● **What you will do**: Go through the material below and report how many lines contain "scene". Give only the number.

● **Data shown**:
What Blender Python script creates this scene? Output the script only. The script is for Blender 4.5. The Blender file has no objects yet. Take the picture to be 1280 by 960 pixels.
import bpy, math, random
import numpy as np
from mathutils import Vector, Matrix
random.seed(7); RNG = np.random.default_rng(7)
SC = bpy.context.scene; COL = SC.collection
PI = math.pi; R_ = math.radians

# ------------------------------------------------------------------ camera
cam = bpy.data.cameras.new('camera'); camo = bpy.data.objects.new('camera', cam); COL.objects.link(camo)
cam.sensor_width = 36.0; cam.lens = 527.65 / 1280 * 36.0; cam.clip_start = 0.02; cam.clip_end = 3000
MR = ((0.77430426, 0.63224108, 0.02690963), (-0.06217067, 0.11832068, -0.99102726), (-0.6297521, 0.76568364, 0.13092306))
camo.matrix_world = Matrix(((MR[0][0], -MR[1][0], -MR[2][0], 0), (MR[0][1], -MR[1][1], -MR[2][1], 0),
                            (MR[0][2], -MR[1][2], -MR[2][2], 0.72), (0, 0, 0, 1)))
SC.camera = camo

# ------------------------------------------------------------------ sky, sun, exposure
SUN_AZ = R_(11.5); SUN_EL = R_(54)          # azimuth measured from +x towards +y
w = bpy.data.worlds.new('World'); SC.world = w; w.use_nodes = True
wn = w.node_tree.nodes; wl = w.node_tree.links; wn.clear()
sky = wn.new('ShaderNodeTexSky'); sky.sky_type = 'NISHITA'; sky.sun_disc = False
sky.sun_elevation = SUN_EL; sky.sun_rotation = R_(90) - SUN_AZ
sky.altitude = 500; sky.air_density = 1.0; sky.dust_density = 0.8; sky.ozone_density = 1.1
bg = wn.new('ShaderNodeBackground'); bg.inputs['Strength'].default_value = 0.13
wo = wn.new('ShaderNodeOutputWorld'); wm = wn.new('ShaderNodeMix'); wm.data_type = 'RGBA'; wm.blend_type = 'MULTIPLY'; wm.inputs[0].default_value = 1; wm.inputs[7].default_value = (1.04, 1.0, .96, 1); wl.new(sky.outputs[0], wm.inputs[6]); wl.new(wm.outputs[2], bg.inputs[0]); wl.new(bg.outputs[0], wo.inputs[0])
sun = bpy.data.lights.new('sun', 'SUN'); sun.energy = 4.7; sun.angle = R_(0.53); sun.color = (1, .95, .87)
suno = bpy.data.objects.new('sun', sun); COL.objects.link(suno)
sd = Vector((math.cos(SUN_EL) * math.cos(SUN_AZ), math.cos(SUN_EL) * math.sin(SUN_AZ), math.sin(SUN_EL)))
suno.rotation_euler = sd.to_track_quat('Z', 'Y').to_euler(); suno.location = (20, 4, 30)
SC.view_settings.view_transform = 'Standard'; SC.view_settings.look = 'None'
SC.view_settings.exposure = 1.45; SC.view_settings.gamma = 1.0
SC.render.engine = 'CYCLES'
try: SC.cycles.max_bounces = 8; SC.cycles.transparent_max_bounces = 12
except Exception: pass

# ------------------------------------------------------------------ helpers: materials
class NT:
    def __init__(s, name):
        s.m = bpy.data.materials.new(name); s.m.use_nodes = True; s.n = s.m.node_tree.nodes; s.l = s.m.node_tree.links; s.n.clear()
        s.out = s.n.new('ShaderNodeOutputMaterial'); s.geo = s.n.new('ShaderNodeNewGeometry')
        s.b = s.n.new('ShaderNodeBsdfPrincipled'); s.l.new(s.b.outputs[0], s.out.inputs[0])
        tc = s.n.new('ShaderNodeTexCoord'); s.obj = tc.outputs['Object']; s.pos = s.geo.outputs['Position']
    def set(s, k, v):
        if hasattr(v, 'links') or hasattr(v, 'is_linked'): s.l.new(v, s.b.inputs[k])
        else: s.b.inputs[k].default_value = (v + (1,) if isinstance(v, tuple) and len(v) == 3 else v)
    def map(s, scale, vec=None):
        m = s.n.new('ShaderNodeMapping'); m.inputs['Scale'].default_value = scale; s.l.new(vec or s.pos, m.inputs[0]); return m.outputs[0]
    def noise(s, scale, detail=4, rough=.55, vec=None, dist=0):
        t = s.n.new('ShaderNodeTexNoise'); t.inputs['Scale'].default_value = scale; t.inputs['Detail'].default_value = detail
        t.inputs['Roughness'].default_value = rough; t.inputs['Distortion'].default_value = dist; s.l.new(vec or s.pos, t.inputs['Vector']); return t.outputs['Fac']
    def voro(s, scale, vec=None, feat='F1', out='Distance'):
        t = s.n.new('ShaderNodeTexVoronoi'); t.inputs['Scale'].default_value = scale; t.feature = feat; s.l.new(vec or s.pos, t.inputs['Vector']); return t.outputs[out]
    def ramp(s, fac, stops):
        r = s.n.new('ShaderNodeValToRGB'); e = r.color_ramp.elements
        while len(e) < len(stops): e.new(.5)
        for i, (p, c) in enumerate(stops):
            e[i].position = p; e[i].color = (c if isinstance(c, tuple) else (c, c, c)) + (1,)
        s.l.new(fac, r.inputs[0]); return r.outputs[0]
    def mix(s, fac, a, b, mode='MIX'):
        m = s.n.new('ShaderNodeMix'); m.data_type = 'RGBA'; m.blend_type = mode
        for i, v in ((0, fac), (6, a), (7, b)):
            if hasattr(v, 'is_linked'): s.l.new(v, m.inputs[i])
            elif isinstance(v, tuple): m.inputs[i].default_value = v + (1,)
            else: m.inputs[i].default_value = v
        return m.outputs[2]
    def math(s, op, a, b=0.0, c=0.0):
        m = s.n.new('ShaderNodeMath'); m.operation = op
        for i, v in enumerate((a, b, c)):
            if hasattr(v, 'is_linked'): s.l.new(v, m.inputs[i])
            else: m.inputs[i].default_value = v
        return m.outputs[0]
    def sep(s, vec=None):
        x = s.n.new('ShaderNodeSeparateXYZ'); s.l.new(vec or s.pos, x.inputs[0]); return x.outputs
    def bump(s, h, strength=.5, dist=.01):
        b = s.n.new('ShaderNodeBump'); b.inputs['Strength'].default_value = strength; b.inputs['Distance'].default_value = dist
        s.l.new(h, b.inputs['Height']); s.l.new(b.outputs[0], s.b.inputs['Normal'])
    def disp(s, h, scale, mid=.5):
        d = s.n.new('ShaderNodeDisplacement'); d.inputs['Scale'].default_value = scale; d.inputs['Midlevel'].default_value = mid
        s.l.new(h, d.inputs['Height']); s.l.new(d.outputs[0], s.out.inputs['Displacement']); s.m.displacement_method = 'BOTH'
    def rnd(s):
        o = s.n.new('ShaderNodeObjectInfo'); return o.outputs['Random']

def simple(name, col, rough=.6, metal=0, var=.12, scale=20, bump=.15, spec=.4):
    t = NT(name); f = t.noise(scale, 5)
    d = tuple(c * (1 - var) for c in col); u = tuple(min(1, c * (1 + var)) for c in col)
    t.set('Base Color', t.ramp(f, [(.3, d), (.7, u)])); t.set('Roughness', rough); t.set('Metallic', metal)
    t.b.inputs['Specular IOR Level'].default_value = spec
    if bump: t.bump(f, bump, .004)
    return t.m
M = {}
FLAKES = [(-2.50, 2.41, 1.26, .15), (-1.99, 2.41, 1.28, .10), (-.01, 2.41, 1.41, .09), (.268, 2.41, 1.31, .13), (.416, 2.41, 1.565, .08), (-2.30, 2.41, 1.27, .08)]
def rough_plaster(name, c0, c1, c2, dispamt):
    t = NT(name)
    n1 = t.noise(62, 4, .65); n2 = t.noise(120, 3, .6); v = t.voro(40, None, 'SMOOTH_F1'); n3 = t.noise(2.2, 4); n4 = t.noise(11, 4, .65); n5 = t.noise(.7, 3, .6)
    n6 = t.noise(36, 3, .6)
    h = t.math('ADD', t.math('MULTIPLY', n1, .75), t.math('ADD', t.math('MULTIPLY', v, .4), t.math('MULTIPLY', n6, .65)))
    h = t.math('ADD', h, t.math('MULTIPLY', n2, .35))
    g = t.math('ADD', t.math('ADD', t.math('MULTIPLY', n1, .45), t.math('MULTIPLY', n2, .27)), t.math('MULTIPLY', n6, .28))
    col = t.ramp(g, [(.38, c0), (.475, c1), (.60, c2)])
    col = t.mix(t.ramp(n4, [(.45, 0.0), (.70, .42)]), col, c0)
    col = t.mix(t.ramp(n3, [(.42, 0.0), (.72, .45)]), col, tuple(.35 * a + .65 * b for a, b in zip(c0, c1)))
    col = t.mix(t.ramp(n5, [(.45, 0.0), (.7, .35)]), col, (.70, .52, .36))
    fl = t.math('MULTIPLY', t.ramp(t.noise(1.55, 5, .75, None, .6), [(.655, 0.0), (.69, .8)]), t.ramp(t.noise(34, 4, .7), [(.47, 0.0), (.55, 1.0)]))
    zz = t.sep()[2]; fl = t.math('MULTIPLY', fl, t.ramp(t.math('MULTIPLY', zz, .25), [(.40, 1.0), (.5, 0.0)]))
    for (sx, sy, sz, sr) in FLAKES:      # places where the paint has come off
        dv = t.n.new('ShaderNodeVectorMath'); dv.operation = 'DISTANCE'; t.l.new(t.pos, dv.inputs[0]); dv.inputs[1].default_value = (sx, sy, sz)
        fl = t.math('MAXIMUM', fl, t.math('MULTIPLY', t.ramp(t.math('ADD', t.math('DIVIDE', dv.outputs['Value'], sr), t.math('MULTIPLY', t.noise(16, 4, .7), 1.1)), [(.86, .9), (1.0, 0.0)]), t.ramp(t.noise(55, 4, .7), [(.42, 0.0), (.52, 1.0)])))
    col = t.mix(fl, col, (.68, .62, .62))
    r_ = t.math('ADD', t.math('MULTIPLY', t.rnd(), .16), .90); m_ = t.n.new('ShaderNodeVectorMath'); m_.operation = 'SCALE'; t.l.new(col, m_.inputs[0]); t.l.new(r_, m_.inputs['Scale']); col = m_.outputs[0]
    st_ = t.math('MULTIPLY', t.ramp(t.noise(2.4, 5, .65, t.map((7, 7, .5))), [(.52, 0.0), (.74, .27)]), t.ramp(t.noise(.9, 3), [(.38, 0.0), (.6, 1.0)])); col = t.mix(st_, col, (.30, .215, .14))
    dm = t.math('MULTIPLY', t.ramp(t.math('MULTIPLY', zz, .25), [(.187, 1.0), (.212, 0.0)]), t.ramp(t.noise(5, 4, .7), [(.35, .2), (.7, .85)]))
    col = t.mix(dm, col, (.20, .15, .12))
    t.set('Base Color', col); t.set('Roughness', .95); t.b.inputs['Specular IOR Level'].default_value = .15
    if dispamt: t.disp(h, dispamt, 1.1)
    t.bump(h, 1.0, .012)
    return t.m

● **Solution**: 2